I know this conversation has been going on for a while, but I just want to let you know, you really aren't alone. There are a lot of people who question their gender. It is really scary to feel like you are going to lose your family, but at some point, you have to decide to be yourself.

There are a lot of people here and in other places who will be here to listen, myself included, so don't be a stranger, a lot of people find relief in just talking about their gender identity with people who will accept them for who they really are.

The Wandering Poet 01-31-2012 02:18 AM

Just cause it's awkward doesn't mean they have any reason to complain.

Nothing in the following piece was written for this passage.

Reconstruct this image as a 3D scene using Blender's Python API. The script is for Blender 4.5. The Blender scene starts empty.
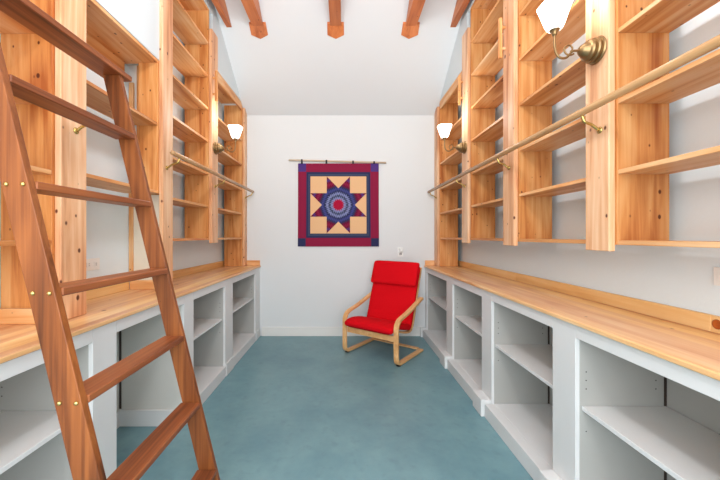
import bpy, bmesh, math, random
from mathutils import Vector, Matrix
random.seed(7)
PI = math.pi
COL = bpy.context.scene.collection

# ------------------------------------------------------------------ materials
def new_mat(name):
    m = bpy.data.materials.new(name); m.use_nodes = True
    nt = m.node_tree; b = nt.nodes['Principled BSDF']
    return m, nt, b

def srgb(r, g, b):
    f = lambda c: (c/255/12.92) if c/255 <= .04045 else ((c/255+.055)/1.055)**2.4
    return (f(r), f(g), f(b), 1)

def plain(name, col, rough=.5, metal=0.0, bump=0.0, bscale=40, var=0.0, spec=.5):
    m, nt, b = new_mat(name)
    N, L = nt.nodes, nt.links
    tc = N.new('ShaderNodeTexCoord')
    nz = N.new('ShaderNodeTexNoise'); nz.inputs['Scale'].default_value = bscale; nz.inputs['Detail'].default_value = 4
    L.new(tc.outputs['Object'], nz.inputs['Vector'])
    mx = N.new('ShaderNodeMix'); mx.data_type = 'RGBA'
    mx.inputs[6].default_value = col
    mx.inputs[7].default_value = tuple(c*(1-var) for c in col[:3])+(1,)
    L.new(nz.outputs['Fac'], mx.inputs[0]); L.new(mx.outputs[2], b.inputs['Base Color'])
    b.inputs['Roughness'].default_value = rough; b.inputs['Metallic'].default_value = metal
    b.inputs['Specular IOR Level'].default_value = spec
    if bump:
        bp = N.new('ShaderNodeBump'); bp.inputs['Strength'].default_value = bump; bp.inputs['Distance'].default_value = .004
        L.new(nz.outputs['Fac'], bp.inputs['Height']); L.new(bp.outputs['Normal'], b.inputs['Normal'])
    return m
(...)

I tend to be rather neutral and sometimes on the feminine side, so I can understand the feeling of being in the wrong gender body. (Mostly because I'm more gentle natured than most of my family). Just be who you are. That's all I can say because you are you no matter what other people think. Heck, my brother is a marine too :lol: he just thinks I'm a wuss that's all XD

As for your girlfriend. Just explain to her that you don't want to be considered "manly"?

About the make-up... o.o don't both genders wear make-up in this day of age? (I don't, but I've seen men wearing it properly before just fine)

Pkero 02-01-2012 08:14 AM

One of my better friends here at school identifies as transgender. Physically, he's female, but there it is. I refer to him as a 'he' because that's what he prefers. You'll find that people tend to get over things like that. And the ones that don't tend to be ignorant and closed-minded anyways, and generally aren't worth your time.

Oh, and definitely talk to your girlfriend about that. Lack of communication builds more stress in that kind of situation, and the last thing you want to do is blow up at her for it at some random time. Better to get it out of the way sooner. If things go south from there, it'll suck, but you'll move on. Better to break it off to find someone who'll accept you for who you are then have to fake it for someone who won't.